Friend’s money springs former executive from prison in tax fraud case


Despite receiving a seven-year prison sentence two months ago for dodging more than $1 million in taxes, a former Newport Beach energy company executive is home.

Thanks to a friend’s $300,000 contribution toward his tax debt, Richard Engel, 70, spent about seven weeks behind bars for not reporting more than $180 million in income from his power plant refurbishment business.

In 2011, Engel agreed to pay a portion of his back taxes to avoid prison time, but when it took him three years to hand over $265,000, the court decided he had run out of time, prosecutor Bill Overtoom said.

Orange County Superior Court Judge William Froeberg imposed the prison sentence Sept. 19. But it didn’t last long.

“A couple of weeks later, a new attorney came in and said now [Engel] magically has $300,000,” Overtoom said.

A family friend came up with the money and offered to put it toward Engel’s debt, defense attorney Dennis Perez said. Perez declined to identify the friend.

With the new cash in hand, Engel’s lawyers asked Froeberg to reevaluate his sentence.

“I strongly felt the punishment was well in excess of the crime,” Perez said.

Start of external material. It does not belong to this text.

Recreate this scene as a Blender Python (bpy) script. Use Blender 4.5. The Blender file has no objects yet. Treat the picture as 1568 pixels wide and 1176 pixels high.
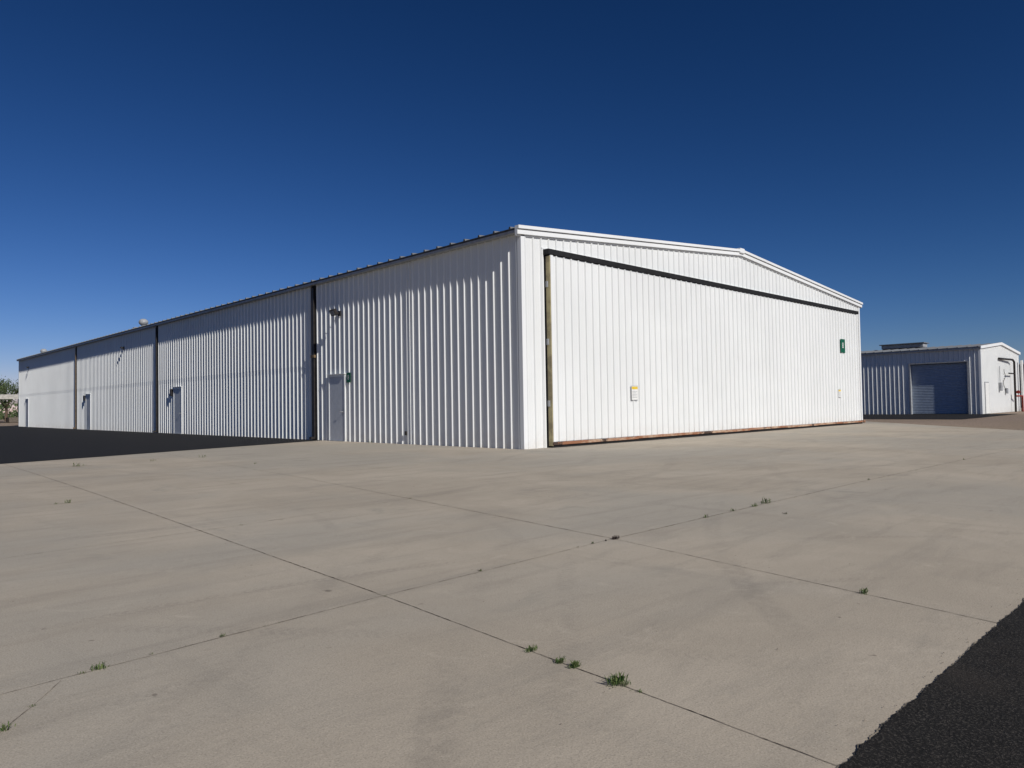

On Nov. 5, the judge vacated Engel’s prison term and instead ordered him to serve a year under electronic supervision at home, along with five years’ probation, according to court records.

Overtoom objected, saying that after years of “shenanigans” and little cooperation in paying the tax debt, Engel deserved the prison time.

Engel lived lavishly between 1998 and 2001 when his company, Powerplant Maintenance Specialists Inc., was pulling in hundreds of millions of dollars, according to the Orange County district attorney’s office.

Prosecutors said Engel either didn’t file tax returns or severely underreported how much money he and his business were making in those four years.

In 2000 alone, Engel and his then-wife, Jolene Engel, siphoned $24 million from the company for extravagant personal items such as a Learjet, jewelry and cars, according to prosecutors.

Officials started investigating the couple in 2001, and a decade later, Richard Engel pleaded guilty to eight counts of felony tax fraud.

Jolene Engel also was an executive at the company and faced related accusations.

In a plea deal with prosecutors, the couple could reduce their charges if they paid $1.2 million, which is just a portion of what they owed in personal and corporate taxes.

Jolene Engel paid almost $1 million, Overtoom said, meeting her obligation for the deal. Froeberg sentenced her in September to three years’ probation.

When Richard Engel failed to pay enough, he was dropped from the agreement in September and sentenced to prison, Overtoom said.

Now, even with the new $300,000 contribution, Richard Engel has paid only about $565,000 of what he owes the California Franchise Tax Board, prosecutors said.

Overtoom estimated that Richard Engel’s debt still exceeds $1 million. The exact amount would have to be calculated by the Franchise Tax Board.

As part of his five-year probation, Engel will be required to make payments toward that sum but won’t necessarily have to pay off the entire amount.

“If at the end of the five years he’s been making payments toward it, his probation would end,” Overtoom said.